**To do:** Return verbatim everything from the first line through the line that contains "COL = SC.collection", and stop there.

##############################

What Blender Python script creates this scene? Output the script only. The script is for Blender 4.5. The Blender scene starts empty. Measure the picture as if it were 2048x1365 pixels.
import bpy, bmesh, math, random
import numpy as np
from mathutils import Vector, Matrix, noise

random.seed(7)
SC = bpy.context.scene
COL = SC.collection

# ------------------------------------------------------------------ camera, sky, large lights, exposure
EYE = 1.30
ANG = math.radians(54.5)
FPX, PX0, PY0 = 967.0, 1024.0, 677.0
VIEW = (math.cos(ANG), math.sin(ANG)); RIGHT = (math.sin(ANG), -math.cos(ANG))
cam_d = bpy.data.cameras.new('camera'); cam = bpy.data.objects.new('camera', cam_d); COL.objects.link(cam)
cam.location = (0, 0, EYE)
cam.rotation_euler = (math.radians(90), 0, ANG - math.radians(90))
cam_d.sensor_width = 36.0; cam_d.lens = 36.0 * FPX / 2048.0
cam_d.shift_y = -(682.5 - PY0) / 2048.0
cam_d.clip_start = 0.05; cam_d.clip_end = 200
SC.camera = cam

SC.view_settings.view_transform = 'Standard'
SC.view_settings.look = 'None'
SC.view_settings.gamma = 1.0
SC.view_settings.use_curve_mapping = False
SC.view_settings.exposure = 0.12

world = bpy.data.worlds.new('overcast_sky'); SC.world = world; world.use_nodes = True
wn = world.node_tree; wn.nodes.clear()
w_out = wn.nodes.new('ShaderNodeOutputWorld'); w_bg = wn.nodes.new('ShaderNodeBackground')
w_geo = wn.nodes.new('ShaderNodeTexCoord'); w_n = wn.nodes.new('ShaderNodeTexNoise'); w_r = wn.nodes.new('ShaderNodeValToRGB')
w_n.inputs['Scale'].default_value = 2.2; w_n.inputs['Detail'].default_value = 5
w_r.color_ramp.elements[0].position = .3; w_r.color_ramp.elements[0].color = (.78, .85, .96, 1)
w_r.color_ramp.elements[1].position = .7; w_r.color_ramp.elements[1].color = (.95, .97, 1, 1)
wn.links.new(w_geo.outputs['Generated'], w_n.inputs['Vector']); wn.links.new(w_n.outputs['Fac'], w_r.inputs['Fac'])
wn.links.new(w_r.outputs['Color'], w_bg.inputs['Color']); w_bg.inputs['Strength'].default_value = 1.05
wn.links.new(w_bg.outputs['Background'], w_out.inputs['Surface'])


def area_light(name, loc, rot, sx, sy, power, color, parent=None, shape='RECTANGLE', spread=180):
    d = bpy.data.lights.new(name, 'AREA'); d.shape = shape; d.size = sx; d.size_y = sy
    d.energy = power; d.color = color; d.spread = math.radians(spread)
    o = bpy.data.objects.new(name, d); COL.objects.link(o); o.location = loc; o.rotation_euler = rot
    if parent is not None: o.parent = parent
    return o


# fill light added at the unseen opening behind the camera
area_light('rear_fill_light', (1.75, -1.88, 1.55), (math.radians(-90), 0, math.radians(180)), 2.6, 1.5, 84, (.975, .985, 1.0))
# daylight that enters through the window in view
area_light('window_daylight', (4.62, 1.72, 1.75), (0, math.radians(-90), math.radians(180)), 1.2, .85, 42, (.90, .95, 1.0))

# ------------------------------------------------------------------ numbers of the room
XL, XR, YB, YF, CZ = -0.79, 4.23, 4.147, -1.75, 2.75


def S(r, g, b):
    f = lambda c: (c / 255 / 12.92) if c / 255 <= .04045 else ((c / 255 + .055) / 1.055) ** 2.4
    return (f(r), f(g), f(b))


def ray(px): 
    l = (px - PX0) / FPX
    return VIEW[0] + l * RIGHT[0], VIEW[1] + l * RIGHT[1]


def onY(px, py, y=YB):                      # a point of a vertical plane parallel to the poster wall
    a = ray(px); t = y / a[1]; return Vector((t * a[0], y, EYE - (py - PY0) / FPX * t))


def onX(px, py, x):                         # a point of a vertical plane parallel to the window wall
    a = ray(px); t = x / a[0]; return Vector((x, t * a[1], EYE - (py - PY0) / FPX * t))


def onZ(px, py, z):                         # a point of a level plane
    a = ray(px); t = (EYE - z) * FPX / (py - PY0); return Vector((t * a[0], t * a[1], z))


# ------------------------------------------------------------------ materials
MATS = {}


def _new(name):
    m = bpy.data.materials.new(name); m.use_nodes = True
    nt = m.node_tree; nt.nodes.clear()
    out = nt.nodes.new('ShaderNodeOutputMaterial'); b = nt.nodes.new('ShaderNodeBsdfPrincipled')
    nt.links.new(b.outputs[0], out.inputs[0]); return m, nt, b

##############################

**Result:**
What Blender Python script creates this scene? Output the script only. The script is for Blender 4.5. The Blender scene starts empty. Measure the picture as if it were 2048x1365 pixels.
import bpy, bmesh, math, random
import numpy as np
from mathutils import Vector, Matrix, noise

random.seed(7)
SC = bpy.context.scene
COL = SC.collection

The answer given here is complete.